Bu kitabı ya seversin ya da nefret edersin bence ortası yok. Orhan Pamuk bence bazen dilin sınırlarını zorluyor bu da kitabı sıkıcı kilabiliyor, kitabı anlaşılmaz kilabiliyor. Konu olarak ise Galip'in kaybolan eşi Rüya 'yi ararken kardeşi Celal Salik'e kaçtığını düşünmesi ve Celal Salik'e olarak kendini görmesi bu sayede Celal Salik gibi düşünerek eşinin izini bulmaya çalışması değişik bir yaklasim. Aynı bedende çift kişilik oluşturması benim için güzel bir düşünce yazar açısından.
Kendi gerçeğinden koparak batının- ve hatta bana göre doğu- imitasyonu olmaya başlayan, pek çok satır arasında, hikayede vurgulanan insanların kimlik yitimini anlatan Orhan Pamuk romanı. Bana göre ne aşkı konu alır ne umutsuzluğu ne de doğu coğrafyasının gizemini. Bir kimlik arayışıdır, bireyin ve içindekilerle kimliğine kavuşan şehrin.
Kara Kitap başarılı bir eser olmasının yanı sıra eksikleri ve kusurları da çokça bulunan bir eser. Eski baskılara kıyasla düzeltilmiş olduğunu tahmin ettiğim yine de kusurlu cümleler, Galip karakterinin inandırıcılığını yitiren arayışı; zira Galip Rüya'yı ararken hiç bir sebebi yokken bir kimlik kaygısına girer -Celal'in yazılarının yol göstermesine sığınarak- Kişiliğine hiç uygun olmayan biçimde bir mistisizm ile Celal'i ve Rüya'yı 'sözde' bulmaya çalışması hakikaten bu arayışın aslında kitapta girilmek istenen çalışma için göstermelik usul olarak göze çarpar.

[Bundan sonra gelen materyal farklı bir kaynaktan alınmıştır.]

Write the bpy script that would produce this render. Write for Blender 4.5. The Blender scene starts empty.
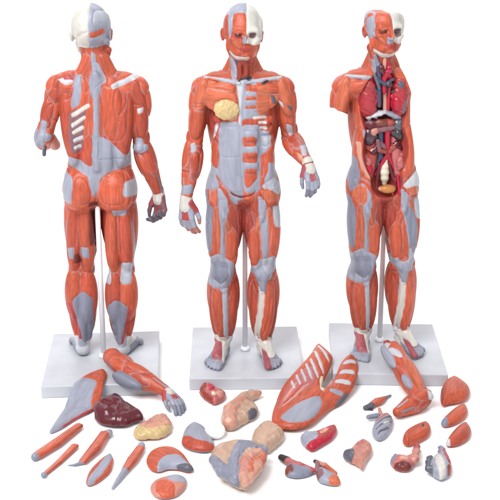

Fakat yine de şu var ki, özellikle Celal Salik yazıları ve kimliğini yitirerek dejenere olan bir toplum yazgısı sonuca erişmese de başarıyla yansıtılır. Türk post-modernist yapıtların Uykuda Çocuk Ölümleri ile birlikte belki de en mühim eseri Kara Kitap.
içindeki makaleler iyidir,öykü ise oğuz atayın tutunamayanlarından "esinlenilmiştir"
Masumiyet Müzesi, Cevdet Bey ve Oğulları ile Benim Adım Kırmızı'dan sonra okuduğum dördüncü Orhan Pamuk kitabı. Herkesin hayatında yer bulan, özellikle belirli bir kuşağa hitap eden küçük ayrıntılara ve nesnelere ait derin anlamlarla buluşabilirsiniz bu eserde. Avukat Galip, Rüya ve Celâl. Pamuk sadece edebiyat yapabilmek ve hikaye anlatabilmek için bir kurgu gökdeleni inşa etmiş gibidir. Masumiyet müzesi ile paralellik kurulabilecek eşyaya ait detaylandırmalar vardır. Okuması emek ister.
Kara kitabı okumak için, ayrıca Şeyh Galipi de bilmek zorunda olduğu öğrendim. Düşünceli bir romancının yazacağı kitap olmayacağını söylemek istemiyorum. Kısa ve öz roman bitti.
Orhan Pamuk'un kitaplarını sırasıyla okumak gerektiğinin çok güzel bir örneği aslında. Ben "Cevdet Bey ve Oğulları"ndan sonra okumanın sıkıntısını çekmiştim ama sonradan toparladım.
Pamuk'un "Beyaz Kale"yle başladığı kişinin ve toplumun kimlik arayışı sürecinde 2-3 vites birden arttırarak devam ettiği romanında semboller anlamlarla birlikte hikayelerle birlikte zaman yolculuğuna götürdüğü enfes bir kurgu yaratıyor.